DWP’s Cobalt House back office and corporate centre in Newcastle will also close, under proposals announced yesterday, in another change from the original plans.
In his statement, Hinds said the department had been unable to announce proposals for some offices earlier in the year because negotiations with landlords had not been concluded.
“We are now in a position to provide an update on proposals for these offices,” he said.
“For the vast majority of DWP offices there will be no change in location. Where we are closing a site, we will take all possible precautions to minimise disruption for customers. Vulnerable people will continue to receive home visits and postal claims where it is appropriate to do so.”
Hinds said the plans reflected the fact that eight out of 10 claims for Jobseeker’s Allowance and 99% of applications for the “full service” version of Universal Credit were now made online, meaning that DWP buildings were used much less.
His announcement also identified 13 DWP sites where negotiations were still ongoing with landlords. Around half of the list covered sites in the West Midlands, however it also included the National Insurance Number Centre in Walthamstow, north-east London.
The DWP said the anticipated 750 redundancies from the programme equated to fewer than 1% of its total workforce, and were expected to be mainly covered by its voluntary redundancy scheme.

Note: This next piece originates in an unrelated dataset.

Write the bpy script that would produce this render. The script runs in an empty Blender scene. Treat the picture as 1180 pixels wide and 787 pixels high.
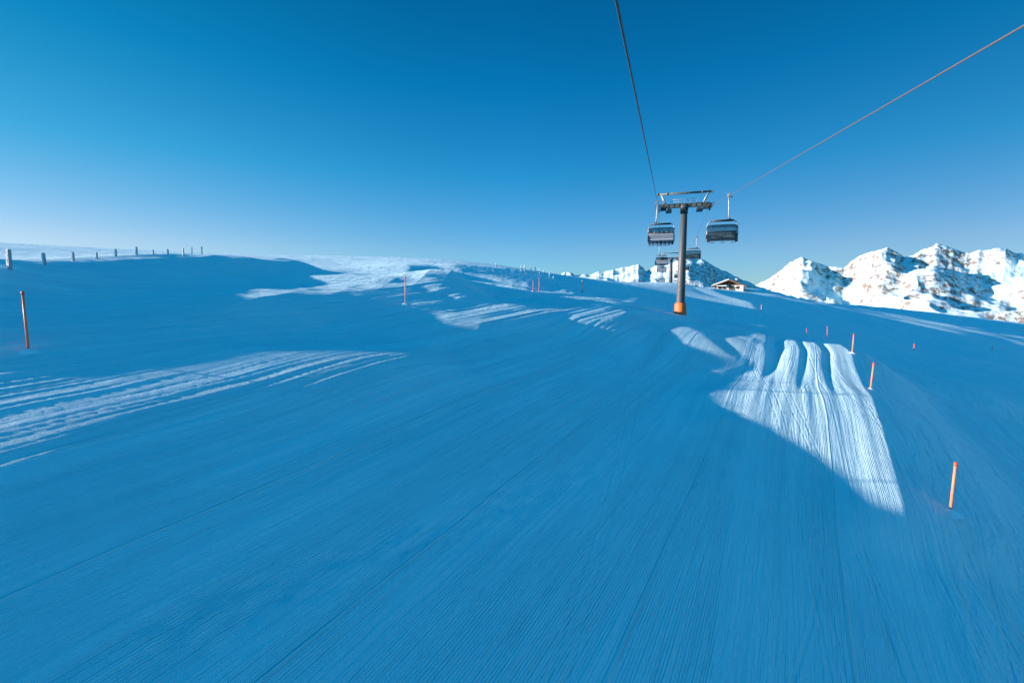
import bpy, bmesh, math, random
import numpy as np
from mathutils import Vector, Matrix, noise as mnoise

R = math.radians
rng = np.random.default_rng(7)
random.seed(7)
scene = bpy.context.scene
COL = scene.collection

# ------------------------------------------------------------------ camera
F = 524.0            # focal length in pixels of an 1180 px wide frame
PITCH = R(6.0)
cam_d = bpy.data.cameras.new('camera')
cam_d.sensor_width = 36.0
cam_d.lens = 36.0 * F / 1180.0
cam_d.clip_start = 0.05
cam_d.clip_end = 20000
cam = bpy.data.objects.new('camera', cam_d)
COL.objects.link(cam)
cam.location = (0, 0, 0)
cam.rotation_euler = (R(90) - PITCH, 0, 0)
scene.camera = cam
CP, SP = math.cos(PITCH), math.sin(PITCH)


def ray(px, py):
    X = (px - 590.0) / F
    Y = -(py - 393.5) / F
    return np.array([X, CP + Y * SP, -SP + Y * CP])


def at(px, py, d):
    v = ray(px, py)
    return v * (d / v[1])


# ------------------------------------------------------------------ light
TE = 0.17                                   # tangent of the sun's elevation
ELEV = math.atan(TE)
S = Vector((-math.cos(ELEV), 0, math.sin(ELEV)))
sun_d = bpy.data.lights.new('sun', 'SUN')
sun_d.energy = 5.0
sun_d.angle = R(0.5)
sun_d.color = (1.0, 0.68, 0.62)
sun = bpy.data.objects.new('sun', sun_d)
COL.objects.link(sun)
sun.rotation_euler = S.to_track_quat('Z', 'Y').to_euler()

world = bpy.data.worlds.new('World')
scene.world = world
world.use_nodes = True
nt = world.node_tree
nt.nodes.clear()
sky = nt.nodes.new('ShaderNodeTexSky')
sky.sky_type = 'NISHITA'
sky.sun_disc = False
sky.sun_elevation = ELEV
sky.sun_rotation = R(270)
sky.altitude = 2400
sky.air_density = 1.0
sky.dust_density = 0.3
sky.ozone_density = 2.0
geo = nt.nodes.new('ShaderNodeTexCoord')
sep = nt.nodes.new('ShaderNodeSeparateXYZ')
nt.links.new(geo.outputs['Generated'], sep.inputs[0])
ramp = nt.nodes.new('ShaderNodeValToRGB')          # sky tint by elevation; unseen zenith stop boosted to brighten the shaded snow
er = ramp.color_ramp
for k, (p, c) in enumerate(((0.0, (.33, .60, .92)), (0.09, (.37, .655, .88)), (0.242, (.093, .73, 1.0)), (0.39, (.014, .68, 1.0)), (0.51, (.006, .60, .90)), (0.70, (.004, 1.78, 2.22)))):
    e = er.elements[k] if k < 2 else er.elements.new(p)
    e.position = p
    e.color = c + (1,)
nt.links.new(sep.outputs['Z'], ramp.inputs[0])
tint = nt.nodes.new('ShaderNodeMix')
tint.data_type = 'RGBA'
tint.blend_type = 'MULTIPLY'
tint.inputs[0].default_value = 1.0
side = nt.nodes.new('ShaderNodeMapRange')
side.inputs[1].default_value, side.inputs[2].default_value = -0.7, 0.7
nt.links.new(sep.outputs['X'], side.inputs[0])
ramp2 = nt.nodes.new('ShaderNodeValToRGB')         # and by bearing: paler towards the sun
for k, (p, c) in enumerate(((0.0, (1.55, .86, .70)), (1.0, (.9, .66, .62)), (0.25, (1.2, .94, .85)), (0.5, (1.0, .98, .95)), (0.75, (.95, .84, .82)))):
    e = ramp2.color_ramp.elements[k] if k < 2 else ramp2.color_ramp.elements.new(p)
    e.position = p
    e.color = c + (1,)
nt.links.new(side.outputs[0], ramp2.inputs[0])
both = nt.nodes.new('ShaderNodeMix')
both.data_type = 'RGBA'
both.blend_type = 'MULTIPLY'
both.inputs[0].default_value = 1.0
nt.links.new(ramp.outputs[0], both.inputs[6])
nt.links.new(ramp2.outputs[0], both.inputs[7])
nt.links.new(both.outputs[2], tint.inputs[7])
bg = nt.nodes.new('ShaderNodeBackground')
bg.inputs['Strength'].default_value = 0.08
wo = nt.nodes.new('ShaderNodeOutputWorld')
nt.links.new(sky.outputs[0], tint.inputs[6])
nt.links.new(tint.outputs[2], bg.inputs['Color'])
nt.links.new(bg.outputs[0], wo.inputs['Surface'])

vs = scene.view_settings
vs.view_transform = 'Standard'
vs.look = 'None'
vs.exposure = 1.55
vs.gamma = 1.0
vs.use_curve_mapping = False

# ------------------------------------------------------------------ terrain
W0Y = [-60, 0, 8, 12, 16, 21, 25, 31, 38, 46, 58, 67, 80]
W0V = [-18, -7.9, -6.3, -5.3, -4.35, -3.45, -2.8, -1.75, -0.75, 0.05, 0.65, 1.0, 1.8]
EY = [-60, 0, 16, 24, 33, 45, 60, 75, 110, 180, 300]
EX = [-33, 3.5, 13.8, 19.0, 24.9, 31.5, 37.5, 43, 59, 95, 150]


def w0(y):
    return np.interp(y, W0Y, W0V)


def xe(y):
    return np.interp(y, EY, EX)


def ctrl():
    pts = []

    def W(x, y, w):
        pts.append((x, y, w))

    def Pp(px, py, d):
        p = at(px, py, d)
        pts.append((p[0], p[1], p[2] + TE * p[0]))
    # the piste
    W(6, 6, -7.2); W(9, 8, -6.8); W(3, 2, -7.9); W(16, 6, -8)
    for y in (-10, 16, 24, 31, 38, 46, 58, 67):
        e = float(xe(y))
        for x in (-12, -4, 4, 12, 20, 28):
            if x < e - 2.5:
                W(x, y, float(w0(y)) + (0.012 if y > 30 else 0.0) * (x - 4) - (.25 if x == 4 else .1 if x == 12 else 0) * (16 <= y < 50) - ((.5 if y >= 46 else .25 if y == 38 else 0) if x >= 16 else 0))
        W(e + 14, y, float(w0(y)) - 1.6)
    for y in (-10, 16, 20, 24, 27.5, 31, 34.5, 38, 42, 46, 52, 58, 67):
        e = float(xe(y))
        W(e, y, float(w0(y)) + (0.012 if y > 30 else 0.0) * (e - 4) - .25 * float(smooth(38, 46, y)) * float(1 - smooth(56, 66, y)))
        W(e + 2, y, float(w0(y)) - .30)
        W(e + 5, y, float(w0(y)) - .78)
    # off-frame left in front
    W(11.5, 11.5, -5.75); W(13.2, 13.5, -5.35); W(38, 78, 1.2); W(46, 86, 2.2)
    W(-33, 25, -4.1); W(-34, 30, -3.9); W(-34, 35, -3.5); W(-35, 40, -3.2); W(-46, 28, -6.8); W(-46, 40, -5.8)
    W(-22, 8, -6.8); W(-15, 7.5, -5.92); W(-13, 5, -6.5); W(-12, 2, -7.1); W(-22, 15, -4.3); W(-19.5, 15.8, -4.2); W(-40, 12, -6.4); W(-60, 10, -8); W(-40, -10, -10.5)  # unseen ground, raised in places to keep the near-left snow in shade
    W(-120, 10, -13); W(-100, -60, -22)
    # fence bank: foot, crest, behind
    for px, py, d in ((12, 312, 22), (52, 304, 25), (85, 301, 28), (112, 297.5, 30), (150, 295, 33), (194, 293.5, 37), (235, 294.5, 40), (290, 299, 44), (340, 303, 49)):
        Pp(px, py, d)
    for px, py, d in ((5, 345, 19.5), (60, 330, 22.5), (120, 325, 25.5), (170, 322, 28), (240, 322, 32), (310, 322, 38)):
        Pp(px, py, d)
    Pp(33, 405, 14.8); Pp(200, 370, 20); Pp(330, 365, 24)
    Pp(467, 351, 31)
    # plateau, seen edge-on beyond the bank
    for px, py, d in ((-150, 284, 120), (0, 287, 120), (150, 292.5, 130), (250, 297, 135), (350, 299.5, 140), (470, 302, 140), (560, 305, 130), (620, 313, 112)):
        Pp(px, py, d)
        p = at(px, py, d)
        k = 1.6
        pts.append((p[0] * k, p[1] * k, p[2] - 6 + TE * p[0] * k))
    for px, py, d in ((60, 296, 60), (160, 297, 60), (300, 303, 70), (400, 307, 80), (440, 318, 62), (400, 325, 52), (474, 306, 78)):
        Pp(px, py, d)
    Pp(520, 322, 72); Pp(560, 330, 62); Pp(600, 330, 66); Pp(550, 345, 46); Pp(650, 350, 50); Pp(621, 337, 58)
    # hill and crest behind the tower
    Pp(640, 317, 100); Pp(665, 321, 105); Pp(700, 325, 118); Pp(690, 340, 82); Pp(740, 343, 90)
    Pp(785, 365, 67); Pp(745, 325.5, 150); Pp(720, 325, 140); W(60, 230, 12)
    Pp(870, 353, 110); Pp(845, 343, 140); Pp(842, 333, 180); Pp(800, 331, 175); Pp(771, 324.5, 156); Pp(870, 333, 190); Pp(800, 345, 110)
    # the right slope and its far edge
    Pp(953, 391, 72); Pp(1053, 403, 110); Pp(1143, 406, 118); Pp(1180, 430, 72); Pp(1180, 520, 35); 
    for a in ((1180, 398, 200), (1180, 390, 420), (1180, 379, 480), (1100, 384, 200), (1100, 374, 420), (1100, 367, 500), (1000, 366, 200), (1000, 358, 420), (1000, 353, 520), (930, 353, 200), (930, 348.5, 420), (930, 346, 540), (870, 341, 205), (870, 337, 420), (870, 334, 560), (1300, 420, 190), (1300, 405, 420), (1300, 396, 460)):
        Pp(*a)
    W(400, 0, -20); W(200, -50, -30); W(-100, 400, -20); W(-330, 200, -60); W(500, 150, 20); W(0, 500, 0); W(100, 500, 20)
    return np.array(pts)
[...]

Union PCS said it was “highly likely” that compulsory redundancies would be required to deliver the headcount cuts of the magnitude DWP had indicated, and that staff working in the back-office and corporate centre functions earmarked to shut would be most vulnerable because of the difficulty of relocating to new bases.
General secretary Mark Serwotka said the union would continue to oppose the plans in every way it could as the plan was making it harder for people to access the services they needed.
“While we are pleased a handful of threatened sites will now stay open, thanks to the hard work of our members, community groups and local MPs, it is utterly disgraceful that DWP is pressing ahead with these closures,” he said.
The union added that it appeared some of the anticipated deals where DWP had been planning to co-locate services within local authority buildings had fallen through because of a lack of space at those premises.
DWP said the announcement meant it would be pushing ahead with 40 co-located Jobcentres, while a new corporate site and five new large service centres across the country would open in a phased approach starting next year.
PCS members at Sheffield’s Eastern Avenue Jobcentre are set to stage a second week of strike action later this month, following initial action last month, over the proposed closure of their office.